=== Description of the task ===
Write the data out again, exactly as given.

=== Provided data ===
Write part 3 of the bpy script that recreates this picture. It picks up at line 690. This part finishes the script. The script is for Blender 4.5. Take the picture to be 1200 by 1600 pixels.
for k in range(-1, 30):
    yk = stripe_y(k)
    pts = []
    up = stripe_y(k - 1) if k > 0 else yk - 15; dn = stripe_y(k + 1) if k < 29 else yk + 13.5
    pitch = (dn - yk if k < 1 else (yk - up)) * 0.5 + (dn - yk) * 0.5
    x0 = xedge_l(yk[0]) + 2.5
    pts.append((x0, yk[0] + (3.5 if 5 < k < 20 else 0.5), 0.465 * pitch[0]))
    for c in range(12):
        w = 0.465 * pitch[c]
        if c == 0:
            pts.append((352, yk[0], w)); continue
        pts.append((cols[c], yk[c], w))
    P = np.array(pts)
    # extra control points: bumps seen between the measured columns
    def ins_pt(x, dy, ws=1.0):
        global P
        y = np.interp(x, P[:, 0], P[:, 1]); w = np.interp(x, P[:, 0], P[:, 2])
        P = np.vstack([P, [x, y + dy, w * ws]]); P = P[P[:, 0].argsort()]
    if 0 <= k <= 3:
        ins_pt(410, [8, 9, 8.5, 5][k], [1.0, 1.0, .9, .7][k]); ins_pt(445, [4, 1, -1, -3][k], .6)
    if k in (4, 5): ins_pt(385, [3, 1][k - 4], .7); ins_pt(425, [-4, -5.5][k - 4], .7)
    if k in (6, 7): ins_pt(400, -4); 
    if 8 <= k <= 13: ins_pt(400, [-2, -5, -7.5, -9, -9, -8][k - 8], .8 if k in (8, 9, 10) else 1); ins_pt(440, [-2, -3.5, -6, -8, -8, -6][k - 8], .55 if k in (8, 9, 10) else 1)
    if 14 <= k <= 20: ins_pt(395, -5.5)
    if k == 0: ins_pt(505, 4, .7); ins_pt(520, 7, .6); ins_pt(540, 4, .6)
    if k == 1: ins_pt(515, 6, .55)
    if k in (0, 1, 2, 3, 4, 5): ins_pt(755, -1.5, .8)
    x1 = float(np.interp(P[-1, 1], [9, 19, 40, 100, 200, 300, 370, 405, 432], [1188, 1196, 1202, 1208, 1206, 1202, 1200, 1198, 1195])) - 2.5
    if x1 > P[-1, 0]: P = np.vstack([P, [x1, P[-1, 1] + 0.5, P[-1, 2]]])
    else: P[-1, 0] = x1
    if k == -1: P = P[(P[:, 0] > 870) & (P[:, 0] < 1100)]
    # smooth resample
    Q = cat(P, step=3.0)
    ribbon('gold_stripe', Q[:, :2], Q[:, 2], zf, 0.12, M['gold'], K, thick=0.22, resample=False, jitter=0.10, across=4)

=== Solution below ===
Write part 3 of the bpy script that recreates this picture. It picks up at line 690. This part finishes the script. The script is for Blender 4.5. Take the picture to be 1200 by 1600 pixels.
for k in range(-1, 30):
    yk = stripe_y(k)
    pts = []
    up = stripe_y(k - 1) if k > 0 else yk - 15; dn = stripe_y(k + 1) if k < 29 else yk + 13.5
    pitch = (dn - yk if k < 1 else (yk - up)) * 0.5 + (dn - yk) * 0.5
    x0 = xedge_l(yk[0]) + 2.5
    pts.append((x0, yk[0] + (3.5 if 5 < k < 20 else 0.5), 0.465 * pitch[0]))
    for c in range(12):
        w = 0.465 * pitch[c]
        if c == 0:
            pts.append((352, yk[0], w)); continue
        pts.append((cols[c], yk[c], w))
    P = np.array(pts)
    # extra control points: bumps seen between the measured columns
    def ins_pt(x, dy, ws=1.0):
        global P
        y = np.interp(x, P[:, 0], P[:, 1]); w = np.interp(x, P[:, 0], P[:, 2])
        P = np.vstack([P, [x, y + dy, w * ws]]); P = P[P[:, 0].argsort()]
    if 0 <= k <= 3:
        ins_pt(410, [8, 9, 8.5, 5][k], [1.0, 1.0, .9, .7][k]); ins_pt(445, [4, 1, -1, -3][k], .6)
    if k in (4, 5): ins_pt(385, [3, 1][k - 4], .7); ins_pt(425, [-4, -5.5][k - 4], .7)
    if k in (6, 7): ins_pt(400, -4); 
    if 8 <= k <= 13: ins_pt(400, [-2, -5, -7.5, -9, -9, -8][k - 8], .8 if k in (8, 9, 10) else 1); ins_pt(440, [-2, -3.5, -6, -8, -8, -6][k - 8], .55 if k in (8, 9, 10) else 1)
    if 14 <= k <= 20: ins_pt(395, -5.5)
    if k == 0: ins_pt(505, 4, .7); ins_pt(520, 7, .6); ins_pt(540, 4, .6)
    if k == 1: ins_pt(515, 6, .55)
    if k in (0, 1, 2, 3, 4, 5): ins_pt(755, -1.5, .8)
    x1 = float(np.interp(P[-1, 1], [9, 19, 40, 100, 200, 300, 370, 405, 432], [1188, 1196, 1202, 1208, 1206, 1202, 1200, 1198, 1195])) - 2.5
    if x1 > P[-1, 0]: P = np.vstack([P, [x1, P[-1, 1] + 0.5, P[-1, 2]]])
    else: P[-1, 0] = x1
    if k == -1: P = P[(P[:, 0] > 870) & (P[:, 0] < 1100)]
    # smooth resample
    Q = cat(P, step=3.0)
    ribbon('gold_stripe', Q[:, :2], Q[:, 2], zf, 0.12, M['gold'], K, thick=0.22, resample=False, jitter=0.10, across=4)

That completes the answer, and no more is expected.